Eight inmates were collectively executed on August 28, in Raja’i Shahr Prison in the city of Karaj, near the capital, Tehran.
The victims were identified as: Manouchehr Dehghani, Alireza Behrad, Ebrahim Yarmout Oghli, Ahmad Gharebalaei, Reza Mousavi Baraghani, Alireza Araei, Siavosh Inanlou and Mirzaei.
All of them were transferred to solitary confinement on August 26 to be prepared for execution.
In other news on Wednesday morning, Iranian authorities executed Hamidreza Derakhshandeh, a man who had killed Mohammad Khorsand, the regime’s notorious Friday Prayer Leader in Kazerun.
Authorities in the city of Babol in Mazandaran Province, northern Iran, also hanged a man in public during the early morning hours of Monday, August 26, the state media reported.
This horrific execution of a 25-year old man identified only as “H” was carried in the city’s Babolkenar Park.
On the same day Iranian regime authorities also executed a woman in Mashhad prison. This is the 94th woman executed during the tenure of Iranian regime President Hassan Rouhani.
The Iranian regime is the record holder of executions per capita. More than 3,800 people have been executed during the tenure of Iranian regime president Hassan Rouhani.
In a report to the General Assembly circulated in Augst 2019 the U.N. expert on human rights in Iran Javaid Rehman said “the number of executions remains one of the highest in the world.”
Rehman expressed concern that Iran has more than 80 offenses punishable by the death penalty, including adultery, homosexuality, drug possession, “waging war against God, corruption on Earth, blasphemy and insult of the Prophet” Muhammad.
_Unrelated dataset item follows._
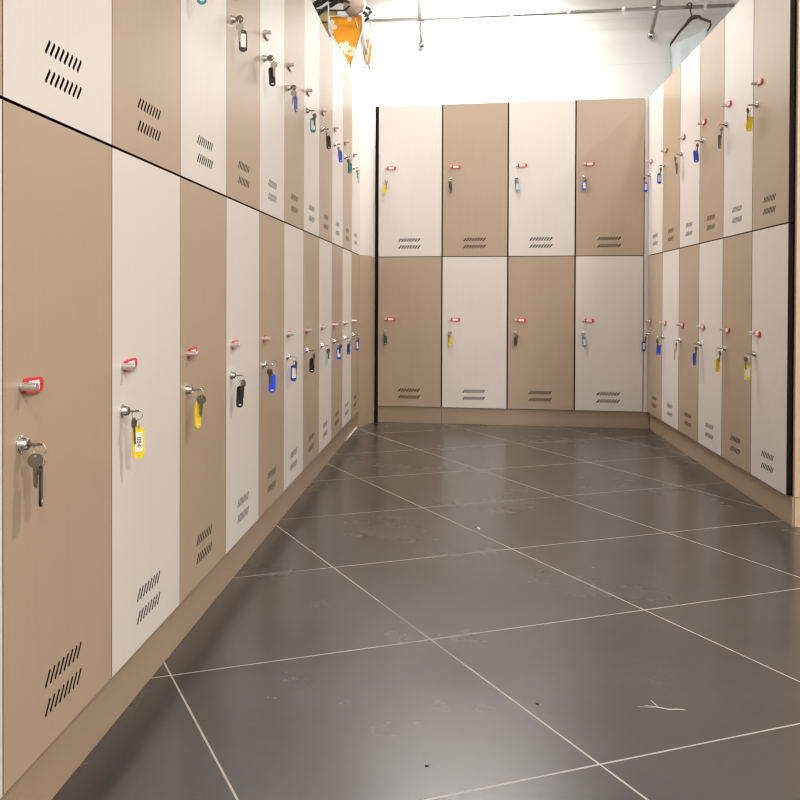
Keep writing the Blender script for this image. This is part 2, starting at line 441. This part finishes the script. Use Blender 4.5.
# back bank
BLOW = [('dark teal','B',35,70), ('yellow','B',15,None), ('grey','B',50,20), ('sky blue','L',30,None)]
BUPP = [('yellow','B',15,None), ('dark teal','B',62,50), ('sky blue','L',8,None), ('blue','L',8,None)]
PLACE = ['leftmost', 'second from left', 'third from left', 'rightmost']
for k in range(4):
    for tier, z, H in (('lower', ZB, HL), ('upper', ZM, HU)):
        col = 'beige' if ((k % 2 == 0) == (tier == 'lower')) else 'white'
        loc = (XB+W*k, YB, z)
        locker(tier, col, loc, 0, col+' '+tier+' locker facing the camera at the back, '+PLACE[k], 'lockers across the back wall')
        cfg = (BLOW if tier == 'lower' else BUPP)[k]
        keys(lock_pos(loc, 0, H), 0, *cfg[:3], KD[cfg[0]]+' tag and keys in the '+PLACE[k]+' '+tier+' lock at the back',
             'keys hanging in the back locks', cfg[3])
# right bank, from the near end
RLOW = [('yellow','L',8,None), ('yellow','B',52,None), ('dark blue','B',60,None), ('pale yellow','B',78,None), ('blue','B',18,None), ('dark blue','L',25,None)]
RUPP = [('yellow','B',15,None), ('black','B',68,None), ('blue','B',8,None), ('grey','B',72,None), ('blue','L',25,None), ('blue','L',30,None)]
for k in range(6):
    for tier, z, H in (('lower', ZB, HL), ('upper', ZM, HU)):
        col = 'white' if ((k % 2 == 0) == (tier == 'lower')) else 'beige'
        loc = (XR, YR+W*(k+1), z)
        where = 'nearest the camera' if k == 0 else ('at the far end beside the back wall' if k == 5 else ORD[k]+' from the camera end')
        locker(tier, col, loc, -PI/2, col+' '+tier+' locker in the right row, '+where, 'lockers along the right wall')
        cfg = (RLOW if tier == 'lower' else RUPP)[k]
        w2 = 'the nearest' if k == 0 else ('the farthest' if k == 5 else ORD[k]+' nearest')
        keys(lock_pos(loc, -PI/2, H), -PI/2, *cfg[:3], KD[cfg[0]]+' tag and keys in '+w2+' '+tier+' lock of the right row',
             'keys hanging in the right row locks', cfg[3])

# ------------------------------------------------------------------ plinths, fillers, end panel
def slab(name, x0, x1, y0, y1, z0, z1, m, label, cat, group=None, bev=.0008):
    bm = bmesh.new(); box(bm, x0, x1, y0, y1, z0, z1); bevel_all(bm, bev, 1)
    return tag(obj(name, mesh(name, bm, m)), label, cat, group)
REC = .014
PG = 'plinth boards under the lockers'
Y0 = YL-W
slab('plinth', XL-REC-DEPTH, XL-REC, Y0, 1.9275, 0, ZB, M['plinth'], 'beige plinth board under the nearest lockers of the left row', 'plinth', PG)
slab('plinth', XL-REC-DEPTH, XL-REC, 1.9290, YL+11*W, 0, ZB, M['plinth'], 'long beige plinth board under the far lockers of the left row', 'plinth', PG)
slab('plinth', XB+.002, XB+W-.001, YB+REC, YB+REC+DEPTH, 0, ZB, M['plinth'], 'short beige plinth board under the leftmost back locker', 'plinth', PG)
slab('plinth', XB+W, XR+REC-.0008, YB+REC, YB+REC+DEPTH, 0, ZB, M['plinth'], 'long beige plinth board under three back lockers', 'plinth', PG)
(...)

He said many of the offenses are not considered serious crimes under the International Covenant on Civil and Political Rights.
Iran deploys the death penalty as a tool for maintaining its grab on power and for silencing a disgruntled populace the majority of whom live under the poverty line, while unemployment is rampant in the country and there is no freedom of speech.